Renforcer, contraster, compléter La bière peut renforcer un mets, contraster avec ou le compléter. Un accord de renforcement (ou de similitude) consiste, par exemple à accompagner un dessert au chocolat avec une bière développant des flaveurs chocolatées. Il s'agit ainsi de jouer sur un point commun entre la bière et le met. Cet élément commun pourra être décliné en faisant varier les textures, afin d'obtenir des accords plus complexes. Par exemple, en associant une tarte aux fruits (texture solide) avec une bière utilisant les mêmes fruits (texture liquide). Dans un accord de contraste, on essaie d’équilibrer un mets ou une bière en gommant une flaveur dominante. Ainsi, un fromage crémeux et gras pourra être compensé avec une bière acide ou amère. Si l’on veut tenir compte de la texture, une bière fortement carbonatée (forte saturation en gaz carbonique) pourra « trancher dans le gras » et nettoyer le palais.

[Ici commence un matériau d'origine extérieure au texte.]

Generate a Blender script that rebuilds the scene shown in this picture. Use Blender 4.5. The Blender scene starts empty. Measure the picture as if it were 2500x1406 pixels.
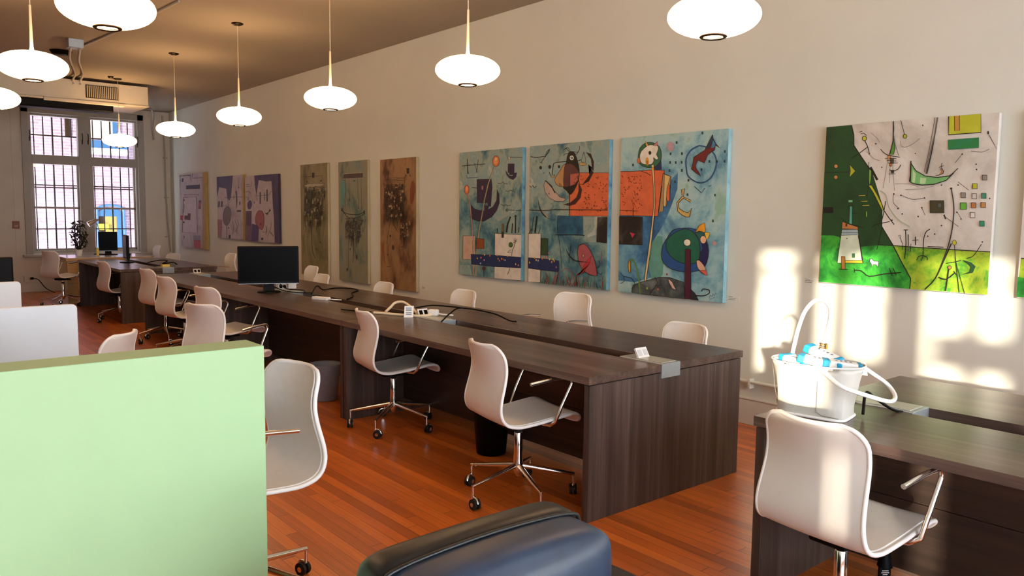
import bpy, math, random
from mathutils import Vector, Matrix
PI = math.pi
random.seed(7)
sc = bpy.context.scene
COL = sc.collection

# ---------------------------------------------------------------- camera
cam_d = bpy.data.cameras.new('camera')
cam_d.sensor_width = 36.0
cam_d.lens = 1910.864 / 2500 * 36
cam_d.clip_start = 0.05
cam_d.clip_end = 300
cam = bpy.data.objects.new('camera', cam_d)
COL.objects.link(cam)
YAW, PIT, ROL = math.radians(40.0584), math.radians(5.2952), math.radians(0.6637)
fw = Vector((math.sin(YAW) * math.cos(PIT), math.cos(YAW) * math.cos(PIT), -math.sin(PIT)))
rt = Vector((math.cos(YAW), -math.sin(YAW), 0))
up = rt.cross(fw)
r2 = rt * math.cos(ROL) + up * math.sin(ROL)
u2 = -rt * math.sin(ROL) + up * math.cos(ROL)
m = Matrix((r2, u2, -fw)).transposed().to_4x4()
m.translation = Vector((-5.036, 0.0, 1.5277))
cam.matrix_world = m
sc.camera = cam

# ---------------------------------------------------------------- look, sky, sun
sc.view_settings.view_transform = 'Standard'
sc.view_settings.look = 'None'
sc.view_settings.gamma = 1.0
sc.view_settings.use_curve_mapping = False
sc.view_settings.exposure = 0.24
world = bpy.data.worlds.new('sky')
sc.world = world
world.use_nodes = True
bg = world.node_tree.nodes['Background']
bg.inputs[0].default_value = (0.84, 0.91, 1.0, 1)
bg.inputs[1].default_value = 10.5

SUN = Vector((2.08, 1.352, -0.36)).normalized()
sd = bpy.data.lights.new('sun', 'SUN')
sd.energy = 13.0
sd.color = (1.0, 0.90, 0.72)
sd.angle = math.radians(0.9)
sun = bpy.data.objects.new('sun', sd)
COL.objects.link(sun)
sun.rotation_euler = (-SUN).to_track_quat('Z', 'Y').to_euler()
sun.location = (-9, -6, 6)

LAMP_COL = (1.0, 0.59, 0.28)
LAMP_STR = 14.0

def portal(name, loc, size, rot):
    d = bpy.data.lights.new(name, 'AREA')
    d.shape = 'RECTANGLE'; d.size, d.size_y = size
    d.cycles.is_portal = True
    o = bpy.data.objects.new(name, d); COL.objects.link(o)
    o.location = loc; o.rotation_euler = rot
for i, xc in enumerate((-5.9, -3.6, -1.3)): portal('daylight_back', (xc, -3.42, 1.85), (2.0, 2.7), (-PI/2, 0, 0))
portal('daylight_left', (-7.12, -2.35, 2.05), (2.0, 2.1), (0, -PI/2, 0))

# ---------------------------------------------------------------- node materials
def lin(h):
    h = h.lstrip('#'); v = [int(h[i:i+2], 16) / 255 for i in (0, 2, 4)]
    return tuple((c / 12.92 if c <= .04045 else ((c + .055) / 1.055) ** 2.4) for c in v) + (1,)
def newmat(name):
    mt = bpy.data.materials.new(name); mt.use_nodes = True
    nt = mt.node_tree; return mt, nt, nt.nodes['Principled BSDF']
def nd(nt, t, **k):
    n = nt.nodes.new(t)
    for a, b in k.items():
        if a.startswith('i_'): n.inputs[int(a[2:])].default_value = b
        else: setattr(n, a, b)
    return n
def ln(nt, a, b): nt.links.new(a, b)
def coords(nt, scale=(1, 1, 1), rot=(0, 0, 0), kind='Object'):
    tc = nd(nt, 'ShaderNodeTexCoord'); mp = nd(nt, 'ShaderNodeMapping')
    mp.inputs['Scale'].default_value = scale; mp.inputs['Rotation'].default_value = rot
    ln(nt, tc.outputs[kind], mp.inputs[0]); return mp.outputs[0]
def ramp(nt, fac, stops):
    r = nd(nt, 'ShaderNodeValToRGB'); e = r.color_ramp.elements
    e[0].position, e[0].color = stops[0]; e[1].position, e[1].color = stops[-1]
    for p, c in stops[1:-1]:
        q = e.new(p); q.color = c
    ln(nt, fac, r.inputs[0]); return r.outputs[0]
def bump(nt, b, h, strength=.2, dist=.01):
    n = nd(nt, 'ShaderNodeBump'); n.inputs['Strength'].default_value = strength; n.inputs['Distance'].default_value = dist
    ln(nt, h, n.inputs['Height']); ln(nt, n.outputs[0], b.inputs['Normal'])
MATS = {}
def mat(name, color, rough=.5, metal=0., noise=.0, nscale=8., bumpy=0., coat=0., spec=.5, alpha=None, trans=0., emit=None, sheen=0.):
    if name in MATS: return MATS[name]
    mt, nt, b = newmat(name)
    c = lin(color) if isinstance(color, str) else tuple(color) + (1,)
    b.inputs['Base Color'].default_value = c
    b.inputs['Roughness'].default_value = rough; b.inputs['Metallic'].default_value = metal
    b.inputs['Coat Weight'].default_value = coat; b.inputs['Specular IOR Level'].default_value = spec
    b.inputs['Transmission Weight'].default_value = trans
    if alpha is not None: b.inputs['Alpha'].default_value = alpha
    if emit:
        b.inputs['Emission Color'].default_value = tuple(emit[0]) + (1,); b.inputs['Emission Strength'].default_value = emit[1]
    n = nd(nt, 'ShaderNodeTexNoise'); n.inputs['Scale'].default_value = nscale; n.inputs['Detail'].default_value = 5
    ln(nt, coords(nt), n.inputs['Vector'])
    if noise:
        lo = tuple(x * (1 - noise) for x in c[:3]) + (1,); hi = tuple(min(1, x * (1 + noise)) for x in c[:3]) + (1,)
        ln(nt, ramp(nt, n.outputs[0], [(.3, lo), (.7, hi)]), b.inputs['Base Color'])
    if bumpy: bump(nt, b, n.outputs[0], bumpy, .004)
    MATS[name] = mt; return mt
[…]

Enfin, une bière pourra également venir en complément d’un met, afin de lui ajouter une composante gustative que le met ne possède pas. Ainsi, un gâteau au chocolat pourra être complété par une bière aux fruits rouges, afin d’aboutir à un résultat évoquant un dessert Forêt Noire. On peut même utiliser la bière pour apporter un élément que l'on aura volontairement omis d'ajouter au met. La bière fait alors partie intégrante du met, au même titre qu'un assaisonnement ou une sauce.
Il est bien évidemment possible de combiner plusieurs types d'accord dans un seul accord. Un lambic à la framboise, associé à un dessert aux framboises, offrira à la fois un accord de contraste (acide et sucré) et un accord de similitude (framboises sous forme liquide et solide). Si ces éléments constituent une base théorique utile pour établir des accords, il reste indispensable de valider un accord en le soumettant à la dégustation, si possible en y associant plusieurs personnes.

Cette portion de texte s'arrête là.